Parce qu’il faut bien tamponner ces projets d’un sceau de légalité, place à celui qui doit délivrer le Graal que tout le monde attend : l’autorisation environnementale unique. Précieux sésame qui acte la possibilité de mise en chantier du grand projet dans le respect des lois de l’environnement… ou presque ! En bon exécutant, il ne dévie jamais de sa procédure. Tant que le protocole administratif est respecté, le projet est approuvé. Signant les autorisations à tour de bras, il remplit servilement sa fonction d’État et légitime les ambitions locales les plus débridées.

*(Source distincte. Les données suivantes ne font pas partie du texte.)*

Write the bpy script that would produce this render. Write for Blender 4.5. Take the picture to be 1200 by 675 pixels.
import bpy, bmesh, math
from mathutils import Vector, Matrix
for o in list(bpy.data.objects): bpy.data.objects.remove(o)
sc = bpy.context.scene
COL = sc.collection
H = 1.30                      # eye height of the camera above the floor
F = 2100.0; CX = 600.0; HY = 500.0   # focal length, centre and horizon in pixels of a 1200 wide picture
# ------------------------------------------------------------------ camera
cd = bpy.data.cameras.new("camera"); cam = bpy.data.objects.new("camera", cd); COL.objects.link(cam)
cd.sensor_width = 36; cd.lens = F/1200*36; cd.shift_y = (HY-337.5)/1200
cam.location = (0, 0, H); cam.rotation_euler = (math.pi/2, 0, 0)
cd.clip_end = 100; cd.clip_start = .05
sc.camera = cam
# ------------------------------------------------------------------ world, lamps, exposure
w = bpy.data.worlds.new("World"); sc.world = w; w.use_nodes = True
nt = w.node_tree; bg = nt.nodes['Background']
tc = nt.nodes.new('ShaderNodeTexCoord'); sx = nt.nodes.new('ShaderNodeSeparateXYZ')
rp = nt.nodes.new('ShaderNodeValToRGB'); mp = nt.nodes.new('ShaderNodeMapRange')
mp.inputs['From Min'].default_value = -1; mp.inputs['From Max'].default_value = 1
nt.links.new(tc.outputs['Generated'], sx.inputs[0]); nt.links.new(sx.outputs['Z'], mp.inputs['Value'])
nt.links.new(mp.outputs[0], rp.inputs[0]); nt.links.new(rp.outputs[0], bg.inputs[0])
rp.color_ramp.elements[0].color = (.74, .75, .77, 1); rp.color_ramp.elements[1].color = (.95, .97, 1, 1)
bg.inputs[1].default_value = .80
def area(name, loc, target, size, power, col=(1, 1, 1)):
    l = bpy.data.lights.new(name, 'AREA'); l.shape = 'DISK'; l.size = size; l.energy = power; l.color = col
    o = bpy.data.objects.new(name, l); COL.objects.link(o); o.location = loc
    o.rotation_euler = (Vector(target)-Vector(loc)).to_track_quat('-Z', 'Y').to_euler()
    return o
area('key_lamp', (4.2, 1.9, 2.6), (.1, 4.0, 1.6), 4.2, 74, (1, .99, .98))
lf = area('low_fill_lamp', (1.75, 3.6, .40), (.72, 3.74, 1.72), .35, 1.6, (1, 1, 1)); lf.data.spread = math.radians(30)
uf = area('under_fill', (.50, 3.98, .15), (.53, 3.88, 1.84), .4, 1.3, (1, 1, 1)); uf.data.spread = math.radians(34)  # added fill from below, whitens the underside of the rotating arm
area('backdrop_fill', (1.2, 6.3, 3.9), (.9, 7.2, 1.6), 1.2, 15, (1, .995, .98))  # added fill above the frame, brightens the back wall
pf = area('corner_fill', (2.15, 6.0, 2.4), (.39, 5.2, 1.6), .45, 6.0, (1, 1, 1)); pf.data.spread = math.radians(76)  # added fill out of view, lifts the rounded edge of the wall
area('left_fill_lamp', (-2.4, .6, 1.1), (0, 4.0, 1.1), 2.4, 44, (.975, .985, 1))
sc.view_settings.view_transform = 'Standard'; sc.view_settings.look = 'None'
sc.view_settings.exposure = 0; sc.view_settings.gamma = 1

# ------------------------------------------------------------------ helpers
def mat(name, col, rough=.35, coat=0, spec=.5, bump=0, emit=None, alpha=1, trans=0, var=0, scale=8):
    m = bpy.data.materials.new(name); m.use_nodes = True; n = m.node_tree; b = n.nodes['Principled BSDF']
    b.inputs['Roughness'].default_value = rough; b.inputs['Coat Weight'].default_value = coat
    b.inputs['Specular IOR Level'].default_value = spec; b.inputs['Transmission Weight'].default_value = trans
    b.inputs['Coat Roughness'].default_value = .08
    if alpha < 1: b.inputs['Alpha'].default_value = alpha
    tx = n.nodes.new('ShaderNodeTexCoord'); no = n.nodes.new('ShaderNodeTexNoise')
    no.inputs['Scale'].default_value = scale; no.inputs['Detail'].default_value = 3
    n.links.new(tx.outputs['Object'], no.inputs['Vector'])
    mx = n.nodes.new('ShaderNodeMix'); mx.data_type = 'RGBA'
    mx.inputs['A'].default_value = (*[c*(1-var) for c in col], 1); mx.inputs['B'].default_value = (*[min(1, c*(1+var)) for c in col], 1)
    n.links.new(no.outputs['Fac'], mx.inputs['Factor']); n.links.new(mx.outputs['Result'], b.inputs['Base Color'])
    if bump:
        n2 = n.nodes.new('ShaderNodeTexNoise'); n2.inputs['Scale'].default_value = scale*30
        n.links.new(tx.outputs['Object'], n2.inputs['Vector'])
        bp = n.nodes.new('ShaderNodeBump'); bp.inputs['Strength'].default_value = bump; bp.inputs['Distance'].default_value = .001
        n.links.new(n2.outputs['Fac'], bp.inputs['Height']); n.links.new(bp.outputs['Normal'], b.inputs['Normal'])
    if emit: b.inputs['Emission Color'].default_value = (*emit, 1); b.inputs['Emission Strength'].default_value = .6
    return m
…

Malheur à lui s’il lui vient l’idée saugrenue de contrevenir à la marche du projet ou de le désavouer publiquement. Il se fera gentiment remercier, et remplacer par plus docile et moins scrupuleux que lui. S’agirait pas d’être du bon côté de l’histoire, mais du pouvoir.
Soldat du gouvernement, plus que police de l’environnement, notre grande casquette ne se préoccupe guère des dommages sur le territoire et des craintes de ses habitants. Alors s’il flaire la moindre contestation, il use de son autorité pour évacuer tout grain de sable qui viendrait enrayer la machine. En ignorant sciemment l’avis défavorable d’une enquête publique ou en réprimant des opposants un peu trop véhéments. Derrière sa posture de haut fonctionnaire, il n’en est pas moins un toutou en chef.
Attention ! Plus l’affaire est politique et médiatique, plus il sort les dents. Il ne s’éloigne jamais de son pot de yaourt à ficelle, directement relié à son ministre qui peut le siffler à chaque instant. S’il doit annoncer les mauvaises nouvelles, ce ne sera pas de sa faute, mais celle des décisions venues de bien plus haut. Qu’importe les conséquences pour le territoire, il en sera bien vite parti. Depuis sa maison de fonction, il réfléchit déjà à sa prochaine nomination. Formez vos bataillons, mais surtout… courage, fuyons.